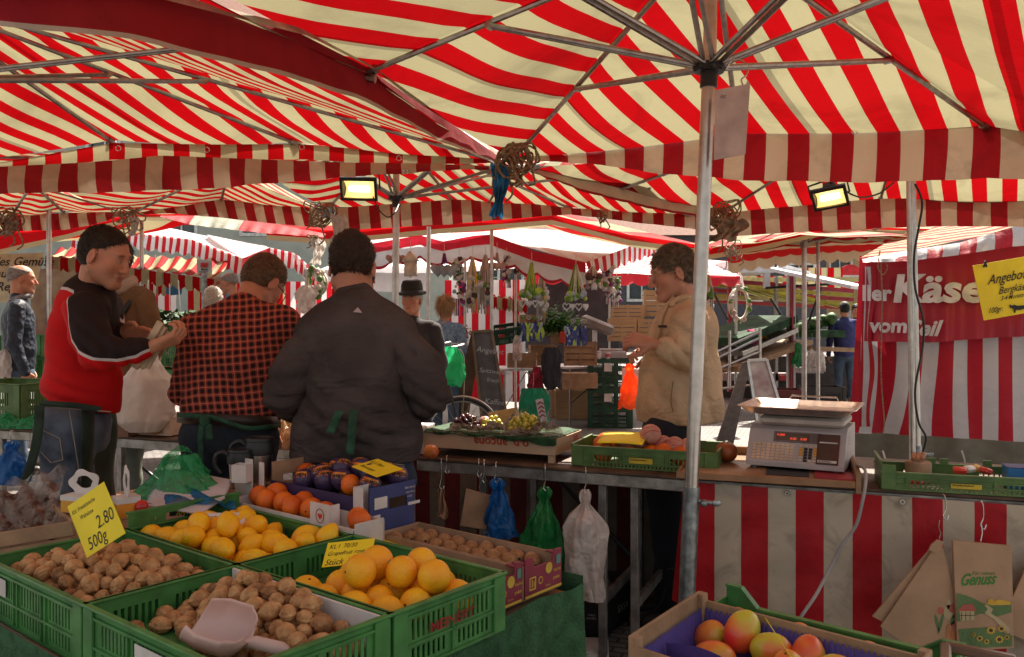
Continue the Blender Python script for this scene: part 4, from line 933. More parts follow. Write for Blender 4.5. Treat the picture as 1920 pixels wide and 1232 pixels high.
hc=P(1262,515,YJ);HM=head_frame(hc,96,15,0)
bm=MB();cols=[];sj=1.06
make_head(jt,bm,cols,HM,(.48,.23,.15),sj,.005,stubble=.15,neck_to=P(1285,590,YJ),seed=12,brow=(.12,.09,.07),nose=1.03,jaw=.95,hair=dict(mat=hair_mat('hair_greying',(.16,.115,.075),(.07,.045,.03)),th=.005,top=.005,n=7500,len=.026,wd=.0013,comb=(.1,.55,-.75),lift=.2,wr=.004,wf=45,cuts=[((0,.80,-.60),(0,.070,.038)),((0,.25,-.95),(0,-.03,-.062))]))
hw=P(1222,645,YJ-.26)
V=sdf_mesh(bm,hand_prims(hw,(-1,.05,.25),(.15,.8,-.5),1.0,(45,60,40),thumb_side=1,thumb_curl=15),.004);cols.append(flat_col(V,(.42,.19,.12)))
V=sdf_mesh(bm,hand_prims(P(1225,660,YJ+.12),(-.9,-.4,.1),(0,-.6,-.6),.98,(30,40,25),thumb_side=-1),.005);cols.append(flat_col(V,SK))
V=sdf_mesh(bm,[ec(P(1275,650,YJ),(.1,.13,.2)),cc(P(1275,700,YJ),P(1275,800,YJ),.11,.1),cc(P(1285,590,YJ),P(1280,640,YJ),.055,.07)],.02);cols.append(flat_col(V,SK))
finish_body(jt,bm,cols)
m_tan=mat('tan_jacket',(.50,.365,.235),rough=.75,var=.1,scale=6,bump=.25,bscale=260,spec=.25,fold=.5,fscale=6)
sr=P(1288,610,YJ-.20);er=P(1262,700,YJ-.22)
jp=[ec(P(1282,615,YJ),(.155,.19,.13),None,.06),ec(P(1270,690,YJ),(.165,.19,.22),None,.06),ec(P(1268,760,YJ),(.185,.2,.16),None,.05),cc(P(1243,700,YJ),P(1240,860,YJ),.112,.128,.04),cc(P(1305,700,YJ),P(1314,860,YJ),.10,.130,.04),ec(P(1276,800,YJ),(.16,.2,.16),None,.04),cc(P(1290,575,YJ),P(1284,598,YJ),.072,.095,.03),cc(off(sr,0,.05),P(1285,590,YJ-.02),.08,.08,.05),cc(P(1290,612,YJ+.2),P(1285,590,YJ+.02),.08,.08,.05),cc(P(1290,612,YJ+.2),P(1290,690,YJ+.2),.08,.07,.04),cc(P(1290,690,YJ+.2),P(1235,665,YJ+.14),.065,.05,.03),cc(P(1312,600,YJ-.02),P(1318,760,YJ-.02),.07,.09,.05)]
garment(jt,'sleeve',m_tan,[cc(sr,P(1293,665,YJ-.235),.088,.078,.02),cc(P(1293,668,YJ-.235),P(1250,655,YJ-.26),.076,.056,.02)],.010,wr=.003,wf=13,seed=5,folds=[(P(1285,665,YJ-.3),.10,.012,80,(.75,0,.6)),(P(1290,625,YJ-.28),.09,.007,60,(.5,0,.8))])
mb=MB();mb.tube([P(1256,656,YJ-.26),P(1244,653,YJ-.262)],[.060,.055],20);mb.build('cuff',m_tan,jt,world=True)
jo=garment(jt,'jacket',m_tan,jp,.012,wr=.0045,wf=8,seed=13,cuts=[((0,0,-1),P(0,790,YJ))],folds=[(P(1285,665,YJ-.28),.09,.009,70,(.6,0,.8)),(P(1240,740,YJ-.15),.14,.008,40,(1,0,.1)),(P(1320,730,YJ-.15),.14,.009,40,(1,0,-.1))])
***
* AIM
Without the pictures, copy the material exactly as given.

* OUTPUT OF THE EXERCISE
Continue the Blender Python script for this scene: part 4, from line 933. More parts follow. Write for Blender 4.5. Treat the picture as 1920 pixels wide and 1232 pixels high.
hc=P(1262,515,YJ);HM=head_frame(hc,96,15,0)
bm=MB();cols=[];sj=1.06
make_head(jt,bm,cols,HM,(.48,.23,.15),sj,.005,stubble=.15,neck_to=P(1285,590,YJ),seed=12,brow=(.12,.09,.07),nose=1.03,jaw=.95,hair=dict(mat=hair_mat('hair_greying',(.16,.115,.075),(.07,.045,.03)),th=.005,top=.005,n=7500,len=.026,wd=.0013,comb=(.1,.55,-.75),lift=.2,wr=.004,wf=45,cuts=[((0,.80,-.60),(0,.070,.038)),((0,.25,-.95),(0,-.03,-.062))]))
hw=P(1222,645,YJ-.26)
V=sdf_mesh(bm,hand_prims(hw,(-1,.05,.25),(.15,.8,-.5),1.0,(45,60,40),thumb_side=1,thumb_curl=15),.004);cols.append(flat_col(V,(.42,.19,.12)))
V=sdf_mesh(bm,hand_prims(P(1225,660,YJ+.12),(-.9,-.4,.1),(0,-.6,-.6),.98,(30,40,25),thumb_side=-1),.005);cols.append(flat_col(V,SK))
V=sdf_mesh(bm,[ec(P(1275,650,YJ),(.1,.13,.2)),cc(P(1275,700,YJ),P(1275,800,YJ),.11,.1),cc(P(1285,590,YJ),P(1280,640,YJ),.055,.07)],.02);cols.append(flat_col(V,SK))
finish_body(jt,bm,cols)
m_tan=mat('tan_jacket',(.50,.365,.235),rough=.75,var=.1,scale=6,bump=.25,bscale=260,spec=.25,fold=.5,fscale=6)
sr=P(1288,610,YJ-.20);er=P(1262,700,YJ-.22)
jp=[ec(P(1282,615,YJ),(.155,.19,.13),None,.06),ec(P(1270,690,YJ),(.165,.19,.22),None,.06),ec(P(1268,760,YJ),(.185,.2,.16),None,.05),cc(P(1243,700,YJ),P(1240,860,YJ),.112,.128,.04),cc(P(1305,700,YJ),P(1314,860,YJ),.10,.130,.04),ec(P(1276,800,YJ),(.16,.2,.16),None,.04),cc(P(1290,575,YJ),P(1284,598,YJ),.072,.095,.03),cc(off(sr,0,.05),P(1285,590,YJ-.02),.08,.08,.05),cc(P(1290,612,YJ+.2),P(1285,590,YJ+.02),.08,.08,.05),cc(P(1290,612,YJ+.2),P(1290,690,YJ+.2),.08,.07,.04),cc(P(1290,690,YJ+.2),P(1235,665,YJ+.14),.065,.05,.03),cc(P(1312,600,YJ-.02),P(1318,760,YJ-.02),.07,.09,.05)]
garment(jt,'sleeve',m_tan,[cc(sr,P(1293,665,YJ-.235),.088,.078,.02),cc(P(1293,668,YJ-.235),P(1250,655,YJ-.26),.076,.056,.02)],.010,wr=.003,wf=13,seed=5,folds=[(P(1285,665,YJ-.3),.10,.012,80,(.75,0,.6)),(P(1290,625,YJ-.28),.09,.007,60,(.5,0,.8))])
mb=MB();mb.tube([P(1256,656,YJ-.26),P(1244,653,YJ-.262)],[.060,.055],20);mb.build('cuff',m_tan,jt,world=True)
jo=garment(jt,'jacket',m_tan,jp,.012,wr=.0045,wf=8,seed=13,cuts=[((0,0,-1),P(0,790,YJ))],folds=[(P(1285,665,YJ-.28),.09,.009,70,(.6,0,.8)),(P(1240,740,YJ-.15),.14,.008,40,(1,0,.1)),(P(1320,730,YJ-.15),.14,.009,40,(1,0,-.1))])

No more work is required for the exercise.